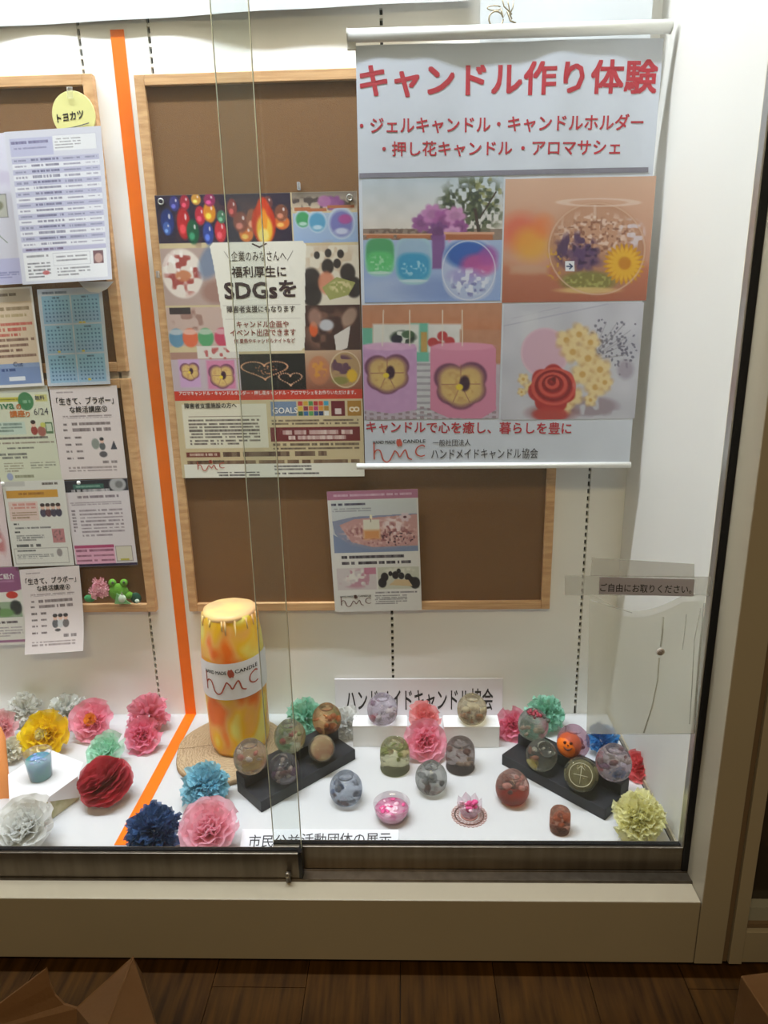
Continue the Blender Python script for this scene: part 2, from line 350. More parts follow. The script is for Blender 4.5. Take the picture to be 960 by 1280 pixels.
# back wall of the case: panels between slotted uprights
ZT = H+1.95
wb = struct('wall_back'); MB().box((-1.75, YB+.012, 0), (.62, YB+.05, ZT)).build('backing', DARK, wb)
seams = [-1.45, -.65, -.507, -.038, .430]; edges = [-1.75]+seams+[XR+.02]
for a, b in zip(edges[:-1], edges[1:]): MB().box((a+.0032, YB, ZF-.01), (b-.0032, YB+.012, ZT)).build('panel', WALLW, wb)
for sx in seams:
    m = MB(); z = ZF+.02
    while z < ZT-.03: m.box((sx-.0032, YB+.003, z), (sx+.0032, YB+.0118, z+.006)); z += .018
    m.build('slot_bridges', WALLW, wb, kind='stuff')
# side wall, its foot strip and the cream inner jamb
wr = struct('wall_right'); MB().box((XR, 1.12, ZF-.01), (XR+.05, YB+.05, ZT)).build('panel', mat('side_white', (214, 211, 202), .5), wr)
MB().box((XR-.004, 1.122, ZF), (XR, YB, ZF+.012)).build('foot_strip', FRAMEW, wr)
MB().box((.511, 1.086, ZF-.01), (XR+.05, 1.1198, ZT)).build('inner_jamb', mat('jamb_cream', (232, 222, 192), .5), wr)
wl = struct('wall_left'); MB().box((-1.78, 1.04, ZF-.01), (-1.75, YB+.05, ZT)).build('panel', WALLW, wl)
ce = struct('ceiling'); MB().box((-1.78, 1.04, ZT), (XR+.05, YB+.05, ZT+.03)).build('soffit', WALLW, ce)
df = struct('display_floor'); MB().box((-1.75, 1.09, ZF-.03), (XR, YB, ZF)).build('white_shelf', mat('shelf_white', (206, 206, 205), .5), df)
MB().box((XR-.0068, 1.1, ZF-.0005), (XR-.0045, 1.50, ZF+.0006)).build('edge_joint', DARK, df)
# front: cream frame with sliding glass
wn = struct('window_1')
MB().box((-1.9, 1.0, .024), (.5085, 1.09, ZF-.0005)).build('fascia', FRAMEW, wn, bevel=.0015)
MB().box((.510, 1.0, .022), (.560, 1.085, H+1.1)).build('jamb', FRAMEW, wn, bevel=.0015)
MB().box((-1.9, 1.0, H+1.1), (.594, 1.10, ZT+.3)).build('header', FRAMEW, wn, bevel=.0015)
MB().box((-1.9, 1.03, 0), (.62, 1.09, .024)).build('toe_kick', mat('kick_dark', (62, 48, 36), .7), wn)
MB().box((-1.75, 1.041, ZF-.0005), (.5098, 1.090, ZF+.0015)).build('track', BRONZE, wn)
for yy in (1.0435, 1.066, 1.0885): MB().box((-1.75, yy-.0012, ZF+.0015), (.5095, yy+.0012, ZF+.004)).build('track_rib', BRONZE, wn)
GLASS = film('pane_glass', (200, 215, 205), .025, .02, (.965, .985, .975), .035); GEDGE = film('pane_edge', (205, 205, 188), .5, .2, (.9, .95, .92), .15)
zr1 = atY(600, 1060, 1.066)[2]; zr0 = atY(200, 1067, 1.044)[2]
def sash(x0, x1, yf, zt, edge):
    s = MB().box((x0, yf, ZF+.0042), (x1, yf+.018, zt)).build('sash_rail', BRONZE, wn, bevel=.001)
    MB().box((x0, yf+.0055, zt), (x1, yf+.0135, zt+.0022)).build('glazing_bead', BLK, s, local=False)
    MB().box((x0+.002, yf+.0075, zt+.0022), (x1-.002, yf+.0125, H+1.1)).build('pane', GLASS, s)
    MB().box((edge-.0010, yf+.0098, zt+.0022), (edge+.0003, yf+.0102, H+1.1)).build('pane_edge', mat('edge_polished', (226, 224, 204), .3, transl=.85), s)
    MB().box((edge+.0004, yf+.0098, zt+.0022), (edge+.0008, yf+.0102, H+1.1)).build('pane_edge', mat('edge_dark', (70, 74, 66), .4, transl=.5), s)
    return s
sl = sash(-1.75, -.198, 1.0445, zr0, -.1985); sr = sash(-.255, .4985, 1.068, zr1, -.2545)
MB().box((-.204, 1.0435, ZF+.0045), (-.1975, 1.063, zr0+.004)).build('end_cap', BLK, sl)
q = atY(361, 1098, 1.04); MB().lathe([(.0045, 0), (.0045, .02), (.003, .022)], 14, (q.x, 1.038, ZF+.006), (0, -.25, 1)).box((q.x-.004, 1.036, ZF+.002), (q.x+.004, 1.0445, ZF+.02)).build('lock', BRONZE, sl, smooth=True)
MB().box((.4985, 1.0655, ZF+.0045), (.5098, 1.0850, H+1.1)).build('side_gasket', BLK, wn)
MB().box((.4955, 1.0675, zr1), (.4983, 1.0845, H+1.1)).build('side_channel', ALU, wn)
# the next, dark case to the right
w2 = struct('window_2')
MB().box((.5625, 1.006, .022), (.5705, 1.06, ZT+.3)).build('groove', mat('groove_brown', (110, 92, 70), .6), w2)
MB().box((.5715, 1.0, .022), (.5945, 1.09, ZT+.3)).build('jamb', FRAMEW, w2, bevel=.001)
MB().box((.5955, 1.004, .022), (1.5, 1.05, .09)).build('fascia', FRAMEW, w2, bevel=.001)
MB().box((.5955, 1.012, .092), (1.5, 1.05, .1)).build('sill_groove', mat('groove_brown', (110, 92, 70), .6), w2)
MB().box((.5955, 1.02, .1), (1.5, 1.05, .128)).build('sill', mat('sill_grey', (150, 150, 138), .4), w2)
MB().box((.5955, 1.04, .128), (1.5, 1.046, H+1.1)).build('pane', mat('dark_glass', (52, 46, 38), .12, spec=.6), w2)
MB().box((.5955, 1.0, H+1.1), (1.5, 1.09, ZT+.3)).build('header', FRAMEW, w2)
# ================================================================ CORK BOARDS
PINE = mat('pine_frame', (222, 178, 128), .5, col2=(196, 150, 102), vscale=10, stretch=(3, 3, 12)); PINEH = mat('pine_frame_flat', (222, 178, 128), .5, col2=(198, 152, 104), vscale=10, stretch=(1.2, 3, 30))
CORK = mat('cork', (134, 97, 58), .85, col2=(112, 78, 44), vscale=420, bump=.3, bscale=500)
def board(x0, x1, z0, z1, label):
    f = .021; t = thing('cork_board', ((x0+x1)/2, YB, z0), label, 'board', 'cork boards on the back wall')
    MB().box((x0+f, YB-.010, z0+f), (x1-f, YB-.001, z1-f)).build('cork_panel', CORK, t)
    for a, b, m in (((x0, z0), (x0+f, z1), PINE), ((x1-f, z0), (x1, z1), PINE), ((x0+f, z0), (x1-f, z0+f), PINEH), ((x0+f, z1-f), (x1-f, z1), PINEH)):
        MB().box((a[0], YB-.019, a[1]), (b[0], YB-.001, b[1])).build('frame_rail', m, t, bevel=.0015)
    return t
board(-.541, .348, H-.700, H+.477, 'big cork board with pine frame behind the hanging banner')
board(-1.5, -.626, H-.112, H+.482, 'upper cork board left of the orange tape, covered in notices')
board(-1.5, -.624, H-.700, H-.128, 'lower cork board left of the orange tape, frog in its corner')
# orange tape down the wall and out over the shelf
OR = mat('orange_tape', (250, 120, 2), .5, var=.06, vscale=30)
a, b = -.585, -.557
MB().box((a, YB-.0012, ZF+.001), (b, YB-.0002, H+.563)).box((a, 1.13, ZF+.0004), (b, YB-.0012, ZF+.0014)).build('orange_tape', OR, label='wide orange tape running down the back wall and out across the white shelf', cat='tape')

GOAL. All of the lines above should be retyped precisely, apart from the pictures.

SOLUTION FOR THIS EXERCISE.
Continue the Blender Python script for this scene: part 2, from line 350. More parts follow. The script is for Blender 4.5. Take the picture to be 960 by 1280 pixels.
# back wall of the case: panels between slotted uprights
ZT = H+1.95
wb = struct('wall_back'); MB().box((-1.75, YB+.012, 0), (.62, YB+.05, ZT)).build('backing', DARK, wb)
seams = [-1.45, -.65, -.507, -.038, .430]; edges = [-1.75]+seams+[XR+.02]
for a, b in zip(edges[:-1], edges[1:]): MB().box((a+.0032, YB, ZF-.01), (b-.0032, YB+.012, ZT)).build('panel', WALLW, wb)
for sx in seams:
    m = MB(); z = ZF+.02
    while z < ZT-.03: m.box((sx-.0032, YB+.003, z), (sx+.0032, YB+.0118, z+.006)); z += .018
    m.build('slot_bridges', WALLW, wb, kind='stuff')
# side wall, its foot strip and the cream inner jamb
wr = struct('wall_right'); MB().box((XR, 1.12, ZF-.01), (XR+.05, YB+.05, ZT)).build('panel', mat('side_white', (214, 211, 202), .5), wr)
MB().box((XR-.004, 1.122, ZF), (XR, YB, ZF+.012)).build('foot_strip', FRAMEW, wr)
MB().box((.511, 1.086, ZF-.01), (XR+.05, 1.1198, ZT)).build('inner_jamb', mat('jamb_cream', (232, 222, 192), .5), wr)
wl = struct('wall_left'); MB().box((-1.78, 1.04, ZF-.01), (-1.75, YB+.05, ZT)).build('panel', WALLW, wl)
ce = struct('ceiling'); MB().box((-1.78, 1.04, ZT), (XR+.05, YB+.05, ZT+.03)).build('soffit', WALLW, ce)
df = struct('display_floor'); MB().box((-1.75, 1.09, ZF-.03), (XR, YB, ZF)).build('white_shelf', mat('shelf_white', (206, 206, 205), .5), df)
MB().box((XR-.0068, 1.1, ZF-.0005), (XR-.0045, 1.50, ZF+.0006)).build('edge_joint', DARK, df)
# front: cream frame with sliding glass
wn = struct('window_1')
MB().box((-1.9, 1.0, .024), (.5085, 1.09, ZF-.0005)).build('fascia', FRAMEW, wn, bevel=.0015)
MB().box((.510, 1.0, .022), (.560, 1.085, H+1.1)).build('jamb', FRAMEW, wn, bevel=.0015)
MB().box((-1.9, 1.0, H+1.1), (.594, 1.10, ZT+.3)).build('header', FRAMEW, wn, bevel=.0015)
MB().box((-1.9, 1.03, 0), (.62, 1.09, .024)).build('toe_kick', mat('kick_dark', (62, 48, 36), .7), wn)
MB().box((-1.75, 1.041, ZF-.0005), (.5098, 1.090, ZF+.0015)).build('track', BRONZE, wn)
for yy in (1.0435, 1.066, 1.0885): MB().box((-1.75, yy-.0012, ZF+.0015), (.5095, yy+.0012, ZF+.004)).build('track_rib', BRONZE, wn)
GLASS = film('pane_glass', (200, 215, 205), .025, .02, (.965, .985, .975), .035); GEDGE = film('pane_edge', (205, 205, 188), .5, .2, (.9, .95, .92), .15)
zr1 = atY(600, 1060, 1.066)[2]; zr0 = atY(200, 1067, 1.044)[2]
def sash(x0, x1, yf, zt, edge):
    s = MB().box((x0, yf, ZF+.0042), (x1, yf+.018, zt)).build('sash_rail', BRONZE, wn, bevel=.001)
    MB().box((x0, yf+.0055, zt), (x1, yf+.0135, zt+.0022)).build('glazing_bead', BLK, s, local=False)
    MB().box((x0+.002, yf+.0075, zt+.0022), (x1-.002, yf+.0125, H+1.1)).build('pane', GLASS, s)
    MB().box((edge-.0010, yf+.0098, zt+.0022), (edge+.0003, yf+.0102, H+1.1)).build('pane_edge', mat('edge_polished', (226, 224, 204), .3, transl=.85), s)
    MB().box((edge+.0004, yf+.0098, zt+.0022), (edge+.0008, yf+.0102, H+1.1)).build('pane_edge', mat('edge_dark', (70, 74, 66), .4, transl=.5), s)
    return s
sl = sash(-1.75, -.198, 1.0445, zr0, -.1985); sr = sash(-.255, .4985, 1.068, zr1, -.2545)
MB().box((-.204, 1.0435, ZF+.0045), (-.1975, 1.063, zr0+.004)).build('end_cap', BLK, sl)
q = atY(361, 1098, 1.04); MB().lathe([(.0045, 0), (.0045, .02), (.003, .022)], 14, (q.x, 1.038, ZF+.006), (0, -.25, 1)).box((q.x-.004, 1.036, ZF+.002), (q.x+.004, 1.0445, ZF+.02)).build('lock', BRONZE, sl, smooth=True)
MB().box((.4985, 1.0655, ZF+.0045), (.5098, 1.0850, H+1.1)).build('side_gasket', BLK, wn)
MB().box((.4955, 1.0675, zr1), (.4983, 1.0845, H+1.1)).build('side_channel', ALU, wn)
# the next, dark case to the right
w2 = struct('window_2')
MB().box((.5625, 1.006, .022), (.5705, 1.06, ZT+.3)).build('groove', mat('groove_brown', (110, 92, 70), .6), w2)
MB().box((.5715, 1.0, .022), (.5945, 1.09, ZT+.3)).build('jamb', FRAMEW, w2, bevel=.001)
MB().box((.5955, 1.004, .022), (1.5, 1.05, .09)).build('fascia', FRAMEW, w2, bevel=.001)
MB().box((.5955, 1.012, .092), (1.5, 1.05, .1)).build('sill_groove', mat('groove_brown', (110, 92, 70), .6), w2)
MB().box((.5955, 1.02, .1), (1.5, 1.05, .128)).build('sill', mat('sill_grey', (150, 150, 138), .4), w2)
MB().box((.5955, 1.04, .128), (1.5, 1.046, H+1.1)).build('pane', mat('dark_glass', (52, 46, 38), .12, spec=.6), w2)
MB().box((.5955, 1.0, H+1.1), (1.5, 1.09, ZT+.3)).build('header', FRAMEW, w2)
# ================================================================ CORK BOARDS
PINE = mat('pine_frame', (222, 178, 128), .5, col2=(196, 150, 102), vscale=10, stretch=(3, 3, 12)); PINEH = mat('pine_frame_flat', (222, 178, 128), .5, col2=(198, 152, 104), vscale=10, stretch=(1.2, 3, 30))
CORK = mat('cork', (134, 97, 58), .85, col2=(112, 78, 44), vscale=420, bump=.3, bscale=500)
def board(x0, x1, z0, z1, label):
    f = .021; t = thing('cork_board', ((x0+x1)/2, YB, z0), label, 'board', 'cork boards on the back wall')
    MB().box((x0+f, YB-.010, z0+f), (x1-f, YB-.001, z1-f)).build('cork_panel', CORK, t)
    for a, b, m in (((x0, z0), (x0+f, z1), PINE), ((x1-f, z0), (x1, z1), PINE), ((x0+f, z0), (x1-f, z0+f), PINEH), ((x0+f, z1-f), (x1-f, z1), PINEH)):
        MB().box((a[0], YB-.019, a[1]), (b[0], YB-.001, b[1])).build('frame_rail', m, t, bevel=.0015)
    return t
board(-.541, .348, H-.700, H+.477, 'big cork board with pine frame behind the hanging banner')
board(-1.5, -.626, H-.112, H+.482, 'upper cork board left of the orange tape, covered in notices')
board(-1.5, -.624, H-.700, H-.128, 'lower cork board left of the orange tape, frog in its corner')
# orange tape down the wall and out over the shelf
OR = mat('orange_tape', (250, 120, 2), .5, var=.06, vscale=30)
a, b = -.585, -.557
MB().box((a, YB-.0012, ZF+.001), (b, YB-.0002, H+.563)).box((a, 1.13, ZF+.0004), (b, YB-.0012, ZF+.0014)).build('orange_tape', OR, label='wide orange tape running down the back wall and out across the white shelf', cat='tape')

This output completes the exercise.